We finished our lunching and resting at Windigo Pass and readied to hike on up the official Pacific Crest National Scenic Trail. We were about half done for the day, but there was another 900 feet of climbing to reach our zenith on the side of Tolo Mt. (6,800 ft.) and a 600 foot descent to reach Tolo Camp and those delectable springs. Well, they were supposed to be delectable. A messageboard at the pass was alden with news that the springs were really just a mudhole and that the good stuff could be found further down the hill, messsages for hikers to each other, and a makeshift trail register (which we signed). We would need to hike and see about the water. The first mile along our new track was still somewhat sunny, but the shady areas were lengthier and underbrush to look at. After miles without ground cover except around the lakes, we were refreshed to see manzanita, kinnikinnick, and a high country red huckleberry growing here. The bowl of dust left by horse traffic disappeared as well, so we could actually lose the thick patina of dust on our legs as we hiked.

We also saw three more young people hiking northward as we hiked south. They were worried about water, so we told them about straying from the trail to Nip and Tuck lakes. They wanted to stay on the trail, so we wished them luck. For a while, I felt guilty about not offering from our plentiful water (even though they hadn’t asked). Later, I would be glad we didn’t. The huckleberries were ripe and at times it smelled like we were walking in a big, sweet glass of wine. Since almost every flower was bloomed out for the year, we contented ourselves with this scent and the tiny red ornaments of the berries hanging on the dwarfish shrubs.

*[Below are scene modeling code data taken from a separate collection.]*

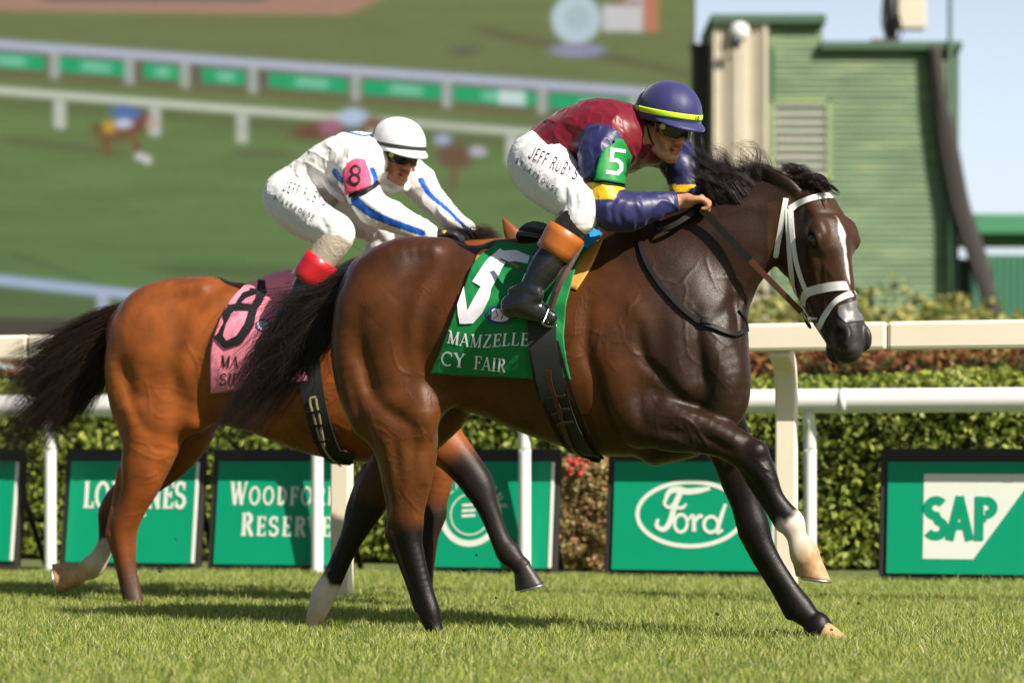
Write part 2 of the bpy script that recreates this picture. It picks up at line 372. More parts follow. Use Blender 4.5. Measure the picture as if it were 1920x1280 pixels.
def glyph(ch, sty):
    """strokes of a letter in a unit-high cell: list of (points, width); sty: serif / sans / heavy / thin"""
    T, t = {'serif': (.155, .062), 'slab': (.19, .10), 'sans': (.13, .12), 'heavy': (.22, .19), 'thin': (.10, .09)}[sty]
    sf = sty in ('serif', 'slab'); e = t / 2; S = []
    def L(x0, y0, x1, y1, wd): S.append((np.array([[x0, y0], [x1, y1]], float), wd))
    def A(*a, wd=T): S.append((arc(*a), wd))
    def sv(x, y, hw=.15):
        if sf: L(x - hw, abs(y - e), x + hw, abs(y - e), t)
    wdt = .72
    c = T / 2
    if ch in 'LEFDPRBHIKNMUJ':
        x = .2
        if ch not in 'NMJU': L(x, 0, x, 1, T); sv(x, 0); sv(x, 1)
    if ch == 'I': wdt = .4
    elif ch == 'L': L(x, e, .62, e, t); wdt = .68; sf and L(.62, 0, .62, .24, t)
    elif ch in 'EF':
        L(x, 1 - e, .6, 1 - e, t); L(x, .52, .5, .52, t); wdt = .68
        if ch == 'E': L(x, e, .62, e, t)
        if sf: L(.6, .76, .6, 1, t); L(.5, .4, .5, .64, t); ch == 'E' and L(.62, 0, .62, .24, t)
    elif ch == 'D': A(.25, .5, .42, .5 - e, 90, -90, wd=T); L(x, 1 - e, .3, 1 - e, t); L(x, e, .3, e, t); wdt = .8
    elif ch in 'PRB':
        A(.38, .745, .22, .255 - e, 90, -90); L(x, 1 - e, .4, 1 - e, t); L(x, .5, .4, .5, t)
        if ch == 'R': L(.4, .5, .68, 0, T); sv(.68, 0, .1); wdt = .76
        if ch == 'B': A(.38, .26, .26, .26 - e, 90, -90); L(x, e, .4, e, t); wdt = .74
        if ch == 'P': wdt = .7
    elif ch == 'H': L(.62, 0, .62, 1, T); L(x, .5, .62, .5, t); sv(.62, 0); sv(.62, 1); wdt = .82
    elif ch == 'K': L(x, .4, .62, 1, t); L(.32, .5, .66, 0, T); sv(.64, 0, .1); sv(.6, 1, .1); wdt = .74
    elif ch == 'N': L(.17, 0, .17, 1, t if sf else T); L(.17, 1, .68, 0, T); L(.68, 0, .68, 1, t if sf else T); sv(.17, 0, .12); sv(.68, 1, .12); sv(.14, 1, .1); wdt = .84
    elif ch == 'M': L(.15, 0, .17, 1, t if sf else T); L(.17, 1, .46, 0, T); L(.46, 0, .76, 1, t if sf else T); L(.77, 0, .77, 1, T); sv(.15, 0, .12); sv(.77, 0, .13); sv(.13, 1, .1); sv(.8, 1, .1); wdt = .94
    elif ch == 'U': S.append((np.vstack([[[.18, 1]], arc(.42, .3, .24, .3 - e, 180, 360), [[.66, 1]]]), (T + t) / 2)); sv(.18, 1); sv(.66, 1, .12); wdt = .84
    elif ch == 'J': S.append((np.vstack([[[.45, 1]], arc(.25, .25, .2, .25 - e, 0, -170)]), T)); wdt = .6
    elif ch == 'A': L(.06, 0, .36, 1, t if sf else T); L(.34, 1, .66, 0, T); L(.16, .33, .54, .33, t); sv(.06, 0, .11); sv(.66, 0, .13); wdt = .74
    elif ch == 'V': L(.06, 1, .36, 0, T); L(.34, 0, .64, 1, t if sf else T); sv(.06, 1, .12); sv(.64, 1, .11); wdt = .7
    elif ch == 'W': L(.05, 1, .28, 0, T); L(.27, 0, .48, .9, t if sf else T); L(.46, 1, .7, 0, T); L(.69, 0, .93, 1, t if sf else T); sv(.05, 1, .11); sv(.93, 1, .1); sv(.48, 1, .1); wdt = .99
    elif ch == 'Y': L(.05, 1, .35, .48, T); L(.35, .5, .63, 1, t if sf else T); L(.35, 0, .35, .5, T); sv(.35, 0); sv(.06, 1, .12); sv(.63, 1, .1); wdt = .7
    elif ch == 'Z': L(.1, 1 - e, .6, 1 - e, t); L(.56, 1 - e, .12, e, T); L(.08, e, .62, e, t); wdt = .7; sf and L(.62, 0, .62, .22, t)
    elif ch == 'T': L(.36, 0, .36, 1, T); L(.04, 1 - e, .68, 1 - e, t); sv(.36, 0); wdt = .74
    elif ch == 'O': S.append((arc(.43, .5, .35, .5 - e, 0, 360, 28), (T + t) / 2 + .01)); wdt = .88
    elif ch in 'CG':
        S.append((arc(.44, .5, .36, .5 - e, 50, 310, 24), (T + t) / 2 + .02)); wdt = .82
        if sf: L(.69, .68, .69, .96, t)
        if ch == 'G': L(.68, .0 + .06, .68, .44, T * .8); sf and sv(.66, .44, .12) if False else None; L(.5, .44, .76, .44, t); wdt = .86
    elif ch == 'S': S.append((np.vstack([arc(.34, .73, .24, .27 - e, 35, 270, 14), arc(.34, .27 - 0, .26, .27 - e, 90, -150, 14)[1:]]), (T + t) / 2 + .02)); wdt = .7; sf and (L(.53, .7, .56, .97, t), L(.1, .03, .12, .3, t))
    elif ch == "'": L(.12, .7, .14, 1, T); wdt = .26
    elif ch == '8': S += [(arc(.36, .745, .22, .2, 0, 360, 20), T), (arc(.36, .28, .26, .24, 0, 360, 20), T)]; wdt = .74
    elif ch == '5': S += [(np.array([[.6, .93], [.17, .93], [.14, .55], [.4, .6], [.58, .5], [.6, .25], [.45, .08], [.2, .08], [.1, .2]]), T)]; wdt = .72
    elif ch == '1': L(.25, 0, .25, 1, T); L(.25, .95, .1, .78, t); wdt = .45
    elif ch == '0': S.append((arc(.34, .5, .26, .5 - e, 0, 360, 24), T)); wdt = .7
    elif ch == ' ': wdt = .45
    return wdt, S
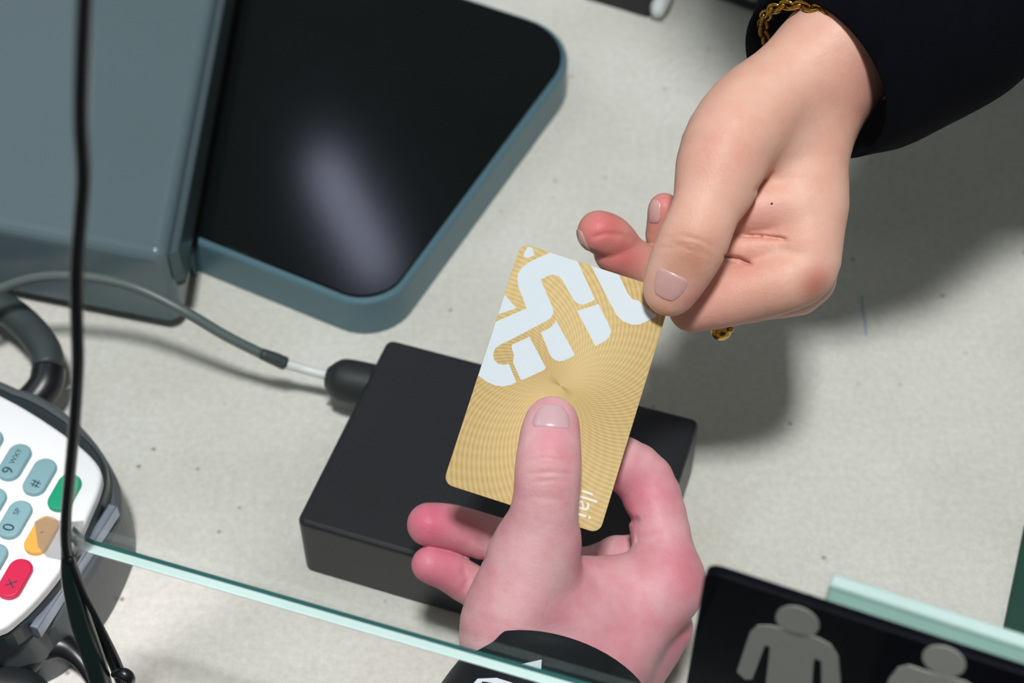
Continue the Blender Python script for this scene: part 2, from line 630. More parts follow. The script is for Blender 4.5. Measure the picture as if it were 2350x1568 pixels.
# its cable, from the plug boot to the left
bz = 0.019
b0, b1 = on_z(850, 885, bz), on_z(762, 868, bz)
cb = thing('reader_cable', 'grey cable with white sleeve plugged into the black reader box', 'cable', (b1.x, b1.y, 0))
bd = (b1 - b0).normalized()
put('plug_boot', tube([b0 + bd * -0.002, b0 + bd * 0.010, b1 - bd * 0.002, b1 + bd * 0.002], [0.0092, 0.0092, 0.0080, 0.0045], 6, 18), M['rubber'], cb, smooth=True)
cpath = [(742, 859, .020), (700, 848, .021), (655, 835, .024), (600, 812, .030), (520, 772, .038), (425, 716, .048), (335, 670, .054), (255, 645, .056), (170, 634, .056), (80, 638, .052), (0, 664, .046), (-70, 705, .040)]
cw = [on_z(*c) for c in cpath]
put('white_sleeve', tube([cw[0] + bd * -0.006, cw[0], cw[1], cw[2]], 0.0021, 6, 12), M['white_plastic'], cb, smooth=True)
put('strain_relief', tube([cw[2], on_z(628, 823, .027), cw[3]], [0.0029, 0.0028, 0.0024], 6, 12), M['dark_cable'], cb, smooth=True)
put('sheath', tube(cw[3:], 0.0022, 8, 12), M['grey_cable'], cb, smooth=True)

# thick loop behind the terminal
lp = [(-120, 690, .016), (-50, 690, .018), (15, 712, .020), (68, 755, .021), (104, 806, .021), (112, 846, .020)]
lq = [(112, 846, .020), (104, 885, .018), (70, 925, .015), (30, 945, .012), (-40, 950, .010)]
lt = thing('cable_loop', 'thick dark grey strap-like cable loop behind the payment terminal', 'cable', on_z(100, 840, 0))
put('sheath', tube([on_z(*c) for c in lp], [.0068] * 6, 8, 18), M['dark_cable'], lt, smooth=True)
put('end_sleeve', tube([on_z(*c) for c in lq], [.0070, .0072, .0072, .007, .007], 8, 18), M['black_cable'], lt, smooth=True)

# ------------------------------------------------------------------ payment terminal
PZ = 0.049
pos = thing('payment_terminal', 'silver card payment terminal with rubber keypad at the lower left', 'payment terminal', on_z(60, 1250, 0))
face_px = [(-420, 690), (-40, 885), (60, 938), (148, 996), (205, 1042), (232, 1082), (226, 1124), (206, 1172), (178, 1235), (138, 1305), (88, 1368), (36, 1418), (-10, 1446), (-120, 1462), (-500, 1240)]
def smooth_px(pts, sub=3):
    n = len(pts)
    return [tuple(q) for q in catmull([pts[-1]] + pts + [pts[0]], sub)][sub:-sub]


shell_px = [(-420, 650), (-20, 858), (80, 896), (150, 940), (205, 992), (246, 1050), (272, 1105), (276, 1160), (258, 1215), (222, 1290), (178, 1356), (122, 1424), (60, 1462), (-20, 1488), (-140, 1492), (-520, 1260)]
shell = [on_z(x, y, 0.034) for x, y in smooth_px(shell_px)]
put('lower_shell', prism_z([(p.x, p.y) for p in shell], 0.0006, 0.034, 0.004, 4), M['pos_grey'], pos)
sh2 = [on_z(x, y, 0.046) for x, y in smooth_px([(-420, 668), (-30, 868), (72, 912), (150, 958), (206, 1006), (236, 1046), (244, 1084), (236, 1128), (215, 1180), (186, 1243), (146, 1314), (96, 1378), (42, 1428), (-20, 1460), (-130, 1478), (-510, 1250)])]
put('upper_shell', prism_z([(p.x, p.y) for p in sh2], 0.0335, 0.0452, 0.003, 4), M['pos_dark'], pos)
facep = [on_z(x, y, PZ) for x, y in smooth_px(face_px)]
fplate = put('faceplate', prism_z([(p.x, p.y) for p in facep], 0.0445, PZ, 0.0016, 4), M['silver'], pos)
# card slot strip along the end
s0, s1 = on_z(262, 1160, 0.040), on_z(80, 1442, 0.040)
sd = (s1 - s0).normalized()
sn = Vector((-sd.y, sd.x, 0))
if sn.x < 0:
    sn = -sn
slot = [s0 - sn * 0.0022, s1 - sn * 0.0022, s1 + sn * 0.0012, s0 + sn * 0.0012]
put('card_slot', prism_z([(p.x, p.y) for p in [s0 - sn * 0.0056 + sd * 0.004, s1 - sn * 0.0056 - sd * 0.004, s1 - sn * 0.0023, s0 - sn * 0.0023]], 0.0341, 0.0385, 0.0005, 2), M['pos_dark'], pos)
put('slot_strip', prism_z([(p.x, p.y) for p in slot], 0.0341, 0.0405, 0.0007, 2), M['metal'], pos)

kx = (on_z(90, 1092, PZ) - on_z(33, 1190, PZ)).normalized()      # reading direction on the keypad
ky = Vector((-kx.y, kx.x, 0))


def key(px, py, mat, txt=(), tilt=0.0):
    c = on_z(px, py, PZ + 0.002)
    L_, W_ = 0.0082, 0.0044
    a = kx
    pts = [c + a * sx * L_ + ky * sy * W_ for sx, sy in ((-1, -1), (1, -1), (1, 1), (-1, 1))]
    k = put('key', prism_z(round_poly([(p.x, p.y) for p in pts], 0.0040, 6), PZ - 0.0004, PZ + 0.0022, 0.0008, 3), mat, pos)
    for s, size, ox, oy in txt:
        put('lettering', text_mesh(s, size, c + kx * ox + ky * oy + Vector((0, 0, 0.00021)), kx, ky, 0.0), M['ink'], k)
    return k


key(32, 1058, M['key_blue'], [('9', .0062, -.0062, -.0020), ('WXY', .0030, -.0016, -.0008)])
key(90, 1092, M['key_blue'], [('#', .0056, -.0054, -.0020)])
key(147, 1128, M['key_green'])
key(33, 1190, M['key_blue'], [('0', .0062, -.0058, -.0020), ('SP', .0030, .0014, -.0006)])
key(94, 1226, M['key_yellow'], [('.', .006, 0.0, -.0004)])
key(33, 1326, M['key_red'], [('X', .0050, -.0044, -.0018)])
key(-26, 1160, M['key_blue'], [('8', .0062, -.0062, -.0020), ('TUV', .0030, -.0016, -.0008)])
key(-24, 1290, M['key_blue'], [('*', .0060, -.0054, -.0024)])
key(-33, 1024, M['key_blue'], [('6', .0062, -.0062, -.0020), ('MNO', .0030, -.0016, -.0008)])

# display above the keypad
dc = on_z(-33, 1024, PZ) + ky * 0.026 - kx * 0.012
dq = [dc + kx * sx * 0.019 + ky * sy * 0.011 for sx, sy in ((-1, -1), (1, -1), (1, 1), (-1, 1))]
put('display', prism_z(round_poly([(p.x, p.y) for p in dq], 0.002, 5), PZ - 0.0005, PZ + 0.0006, 0.0003, 2), M['black_gloss'], pos)

# cables in the corner under the terminal
cm = thing('power_lead', 'black power lead tangled under the payment terminal corner', 'cable', on_z(60, 1540, 0))
put('sheath', tube([on_z(*c) for c in ((-60, 1520, .012), (20, 1530, .012), (90, 1490, .014), (140, 1482, .015), (180, 1510, .013), (215, 1560, .010), (260, 1640, .008))], [.007, .0075, .006, .005, .0035, .003, .003], 8, 14), M['black_cable'], cm, smooth=True)
put('plug', tube([on_z(*c) for c in ((-80, 1560, .012), (0, 1590, .012), (60, 1600, .012), (110, 1640, .011))], [.010, .011, .009, .006], 8, 14), M['rubber'], cm, smooth=True)

# ------------------------------------------------------------------ hanging glass screen
def pane_at(px, py):
    return on_plane(px, py, gA, DN)


TH = 0.0040
c0 = pane_at(168, 1243)
top_l = pane_at(206, -60)
right_s = 0.62
pz0 = PANE_Z
prof = []      # outline in (s along glass, z)


def sz(p):
    return ((p - gA).dot(DE), p.z)


bl = sz(pane_at(160, 1252))
tl = sz(pane_at(200, -120))
prof = round_poly([(bl[0], pz0), (right_s, pz0), (right_s, 1.35), (-0.50, 1.35), (-0.50, tl[1]), tl], [0.006, 0.001, 0.001, 0.001, 0.001, 0.001], 8)
gs = thing('glass_screen', 'clear hanging glass screen with green polished lower edge over the wrist', 'glass screen', (gA + DE * 0.2))
gs.location.z = pz0
back = [gA + DE * s + Vector((0, 0, z - gA.z)) + DN * TH for s, z in prof]
pane = put('pane', prism([Vector(p) for p in back], -DN * TH), M['glass'], gs)
# polished lower edge: dark core seen through the pane and a pale front arris
ll = [(s, z) for s, z in prof if z < pz0 + 0.0062 and s < right_s - 0.0005]
ll.sort(key=lambda q: q[0])


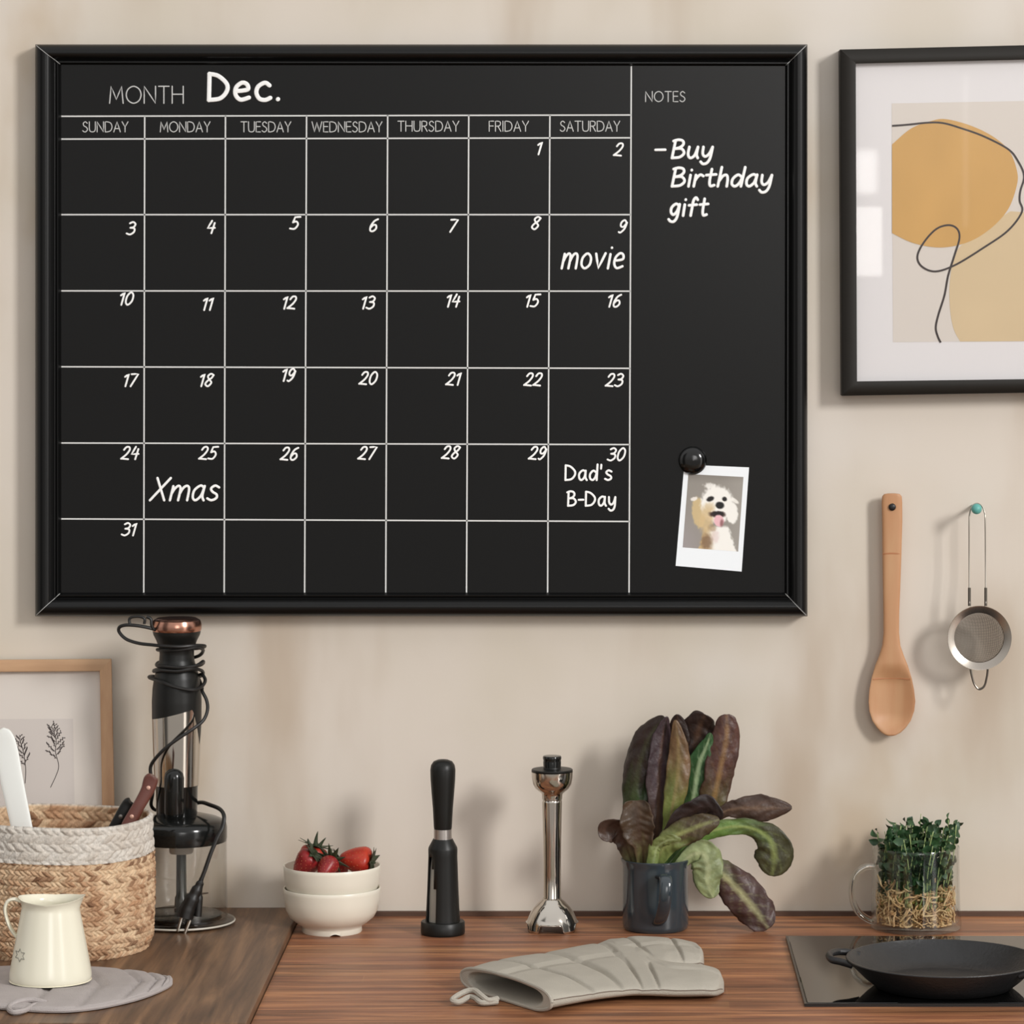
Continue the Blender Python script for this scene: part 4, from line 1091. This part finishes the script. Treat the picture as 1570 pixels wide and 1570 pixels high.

The climb steepened as we hit Tolo Mt., but thankfully the shade of the higher Mountain Hemlock forest engulfed us during the ascent. Nonetheless, when we finally reached a trailhead junction at the top of our climb, we were tired and it was already after 5 pm. We were hoping that we were within a couple miles of our camp. We discussed our itinerary and realized our 55 mile first week was really well over 60 miles after correcting for errors and confusion in our calculations. Given that my cough was deepening and we were showing few signs of hardening to the trail (as I did when I was a skinny teenager), we decided to change our end point to Diamond Lake. This would keep us near 50 miles (it would turn out to be 52) and keep us out of the Pumice Desert and the 17 mile waterless stretch that would have marked the end of our hike into Crater Lake National Park. We figured that we’d had enough lodgepole desert already. I pulled out the cell phone to let our pickup person know and was surprised (pleasantly) to find a decent signal up there in the middle of nowhere. We had a good line of sight to the west (although too obscured by trees to afford any good views). I called and left messages with a couple people hoping it would make it where it needed to.

We slung on our packs and descended down to Tolo camp. We were back on the verge of heat exhaustion again and it was about 6:30pm when we arrived. I immediately began coughing again and saw the unmistakable signs of bronchitis. That sucked. I also developed a large and nasty blister on my right heel. The camp was perched on a saddle between Tolo Mt. and an unnamed ridge with a nice exposure to the east and west (at least tonight when it wasn’t too windy). Some left a note reiterating the difficulty in finding water, but saying the water was even farther down. However, there were two older guys camping there already and one of them said he had walked down two miles and hadn’t found any water. Bad news. We were so tired, we decided we would worry about it in the morning. We still had a couple of liters left.

We cooked dinner and set up camp fairly quickly with Ladybug starting the tent work while I gathered food for the anti-bear bag and heating water. I help Ladybug finish the tent, we ate, slung the anti-bear bag, secured the gear and went to bed at about sunset (which was quite pretty from this location). The big trees and some decent ground cover made this a very pleasant setting after our arid start. 29.1 miles...whew! Over half way done and nowhere to go but straight ahead. On to tomorrow!